Australian Gov’t Won’t Let PM Vote ‘No’ on PA UN Bid

Australia’s Labor Caucus has forced Prime Minister Julia Gillard to a compromise on her vote over the Palestinian Authority’s bid for statehood at the United Nations on Thursday.

When it comes time to vote on the resolution to grant nonmember observer state status to the Palestine Liberation Organization (PLO), Gillard said she will have to abstain. Originally, the Australian prime minister had intended to vote “no” on the PA’s bid for statehood.

“Gillard had decided to join the United States and a handful of other countries… as a show of support for Israel,” reported the Australian website News.com. But sources in Canberra said Gillard was subjected to untold harassment over the issue, and the decision to abstain was made “after a night of emotional and at times heated argument.”

Shadow foreign minister Julie Bishop noted in comments on Thursday that it “would not be helpful” for peace negotiations if the PA’s bid at the United Nations General Assembly is successful.

“We believe the parties must return to the negotiating table and seek a two-state solution and that has always been our position,” Bishop said.

Gillard noted that “many had sharply-held different views on the vote.”

The U.N. General Assembly is set to vote on granting the Palestine Liberation Organization (PLO), the umbrella organization which represents the PA Arabs to the world body, upgraded status as a nonmember observer state.

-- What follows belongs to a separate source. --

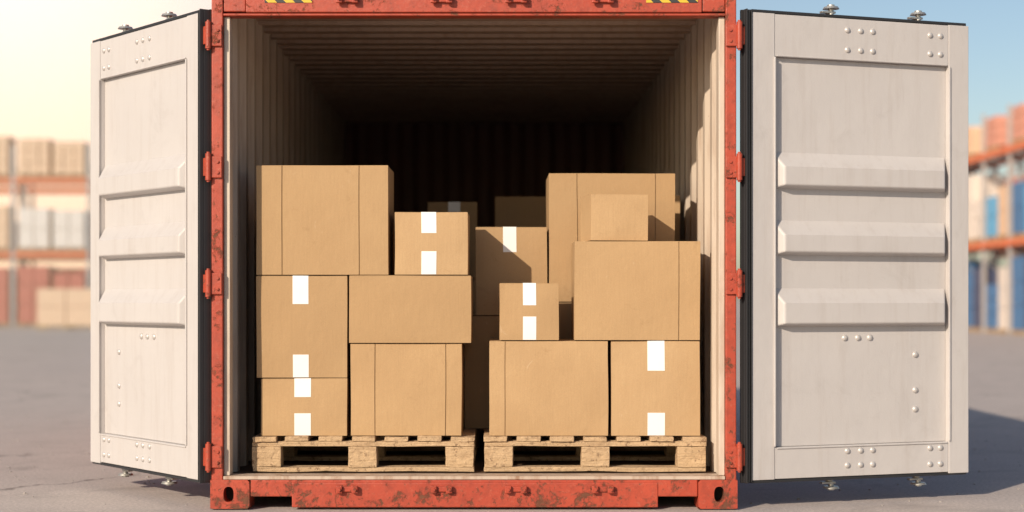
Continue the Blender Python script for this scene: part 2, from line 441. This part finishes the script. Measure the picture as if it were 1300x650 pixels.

Only the Vatican has been granted that status to date, which requires an entity to possess defined geographic boundaries and a functioning, centralized government. The Palestinian Authority and the Palestine Liberation Organization have neither.

The Palestinian Authority’s final status as a state was to be determined through negotiations with Israel, as mandated by the internationally-recognized Oslo Accords signed by both parties in the early 1990s. Thursday’s vote will be a de facto strategy to circumvent that process, and may possibly neutralize or even legally result in a de facto nullification of the Oslo Accords document, some analysts have said.